When we don’t feel at home in ourselves, it’s natural to scan the world around us for answers. We quietly ask, “Am I okay?” and then we look to the people in our lives for evidence. We study their jobs, their relationships, their homes, their happiness. And too often, we walk away feeling like we don’t measure up.
That’s the nature of comparison. It pretends to offer information. But what it actually gives us is distance. From ourselves, and from others.
Take this example. You want a healthy, connected partnership, but keep finding yourself repeating relational patterns that you long to break. Meanwhile, one of your closest friends seems to be in a relationship that looks *exactly* like what you desire. Then, in a moment when support and connection with your community would be so helpful, you hesitate. You think to yourself, “there is no way she will understand what I’m going through, she has a perfect relationship.” And in that moment, instead of reaching out to her for support, you shrink back. You tell yourself she wouldn’t get it, or that she’s too far ahead to relate. You see her life and use it as a silent confirmation that you are behind. That you have somehow failed.
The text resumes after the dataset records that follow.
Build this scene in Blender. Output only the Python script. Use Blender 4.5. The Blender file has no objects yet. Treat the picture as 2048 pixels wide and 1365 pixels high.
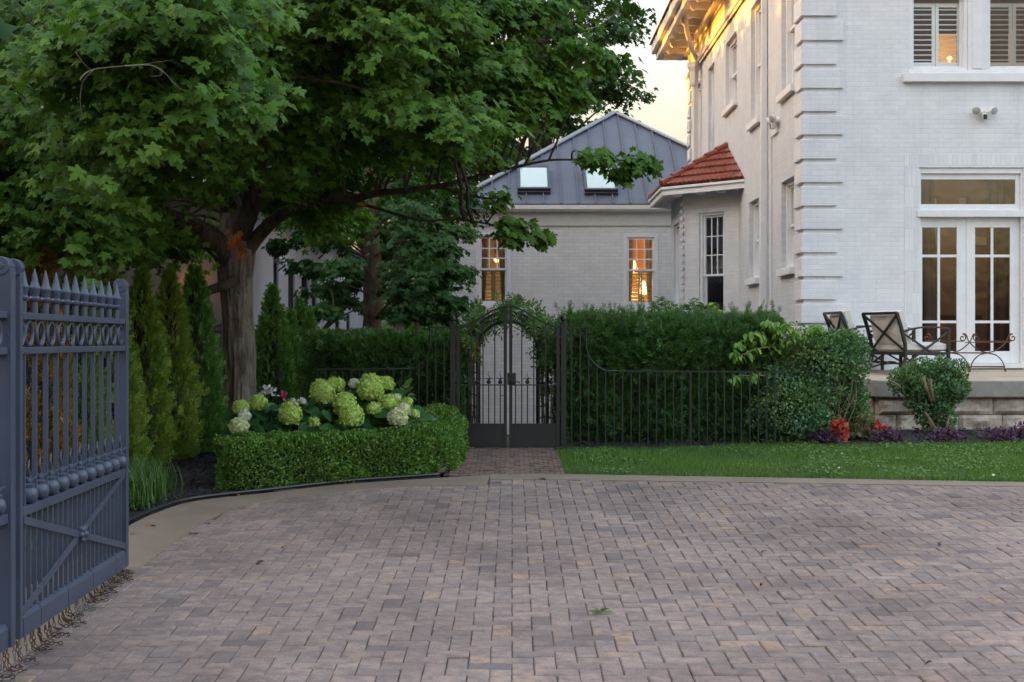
import bpy, math, random
import numpy as np
from mathutils import Vector, Matrix, noise

random.seed(7)
RNG = np.random.default_rng(11)
SC = bpy.context.scene
COL = SC.collection
R = math.radians

# ---- camera geometry: level camera, the paving rises away from it --------------------------------
F = 2760.0          # focal length in pixels of the 2048 wide photo
CX, CY = 1024.0, 682.5
HC = 1.72           # camera height over the paving below it
SL = 0.03895        # slope of the driveway


def P(px, py, Y):
    return Vector(((px - CX) / F * Y, Y, HC - (py - CY) / F * Y))


def G(px, py):
    """point of the sloping driveway plane seen at a pixel of the photo"""
    Y = F * HC / (py - (CY - SL * F))
    return Vector(((px - CX) / F * Y, Y, SL * Y))


def gz(Y):
    """height of the open ground"""
    if Y < 15.4:
        return SL * Y
    return SL * 15.4 - (Y - 15.4) * 0.06 if Y < 40 else SL * 15.4 - 24.6 * 0.06


# ---- objects -------------------------------------------------------------------------------------
def tag(o, label=None, cat=None, group=None, kind=None):
    if label: o['label'] = label
    if cat: o['category'] = cat
    if group: o['group'] = group
    if kind: o['kind'] = kind
    return o


def thing(name, label, cat, loc=(0, 0, 0), rz=0.0, group=None):
    o = bpy.data.objects.new(name, None)
    o.empty_display_size = 0.1
    COL.objects.link(o)
    o.location = loc
    o.rotation_euler = (0, 0, rz)
    return tag(o, label, cat, group)


def worldorg(o):
    v = Vector((0, 0, 0))
    while o is not None:
        v = v + o.location
        o = o.parent
    return v


def copy_tree(o, parent=None):
    c = o.copy()
    COL.objects.link(c)
    c.parent = parent
    for ch in list(o.children):
        copy_tree(ch, c)
    return c


def link_mesh(me, name, mat, parent=None):
    ob = bpy.data.objects.new(name, me)
    COL.objects.link(ob)
    mats = mat if isinstance(mat, (list, tuple)) else [mat]
    for m in mats:
        me.materials.append(m)
    if parent is not None:
        ob.parent = parent
    return ob


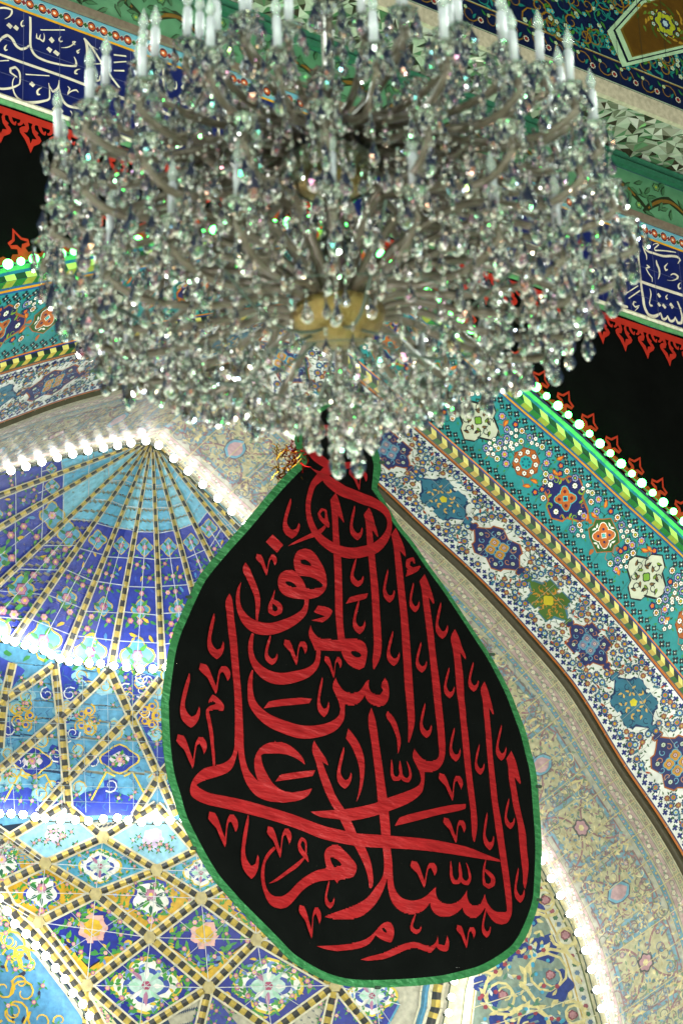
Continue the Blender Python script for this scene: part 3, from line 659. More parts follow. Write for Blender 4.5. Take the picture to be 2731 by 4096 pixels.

Now you’re holding two kinds of pain. You don’t have the thing you want, and you don’t feel like you can turn to anyone about it.
Comparison doesn’t just steal joy. It steals belonging.
It tells you that your grief is only valid if someone else has it worse. It convinces you that other people’s success is a threat, and that asking for support makes you weak or unworthy. It elevates others while making you feel small. And when we feel small, we hide. We disconnect.
This is especially common for trauma survivors. When we have learned to scan for threat, our nervous system often misinterprets someone else’s happiness as danger. Their ease feels like evidence of our inadequacy. Their connection feels like proof of our isolation.
But the truth is, you can want something and not have it, and still be worthy of care. You can be heartbroken about what’s missing without needing to diminish yourself. You can reach toward someone else not to compare, but to connect.
That shift begins when we stop using comparison as a measuring tool and start honoring our own experience- exactly as it already is.
You are allowed to want more. You are allowed to say, “This hurts.” And you are allowed to let others in, even if they seem to have what you’re still hoping for.
Let go of the idea that you have to measure up to be seen.
You are already worthy of connection, exactly as you are.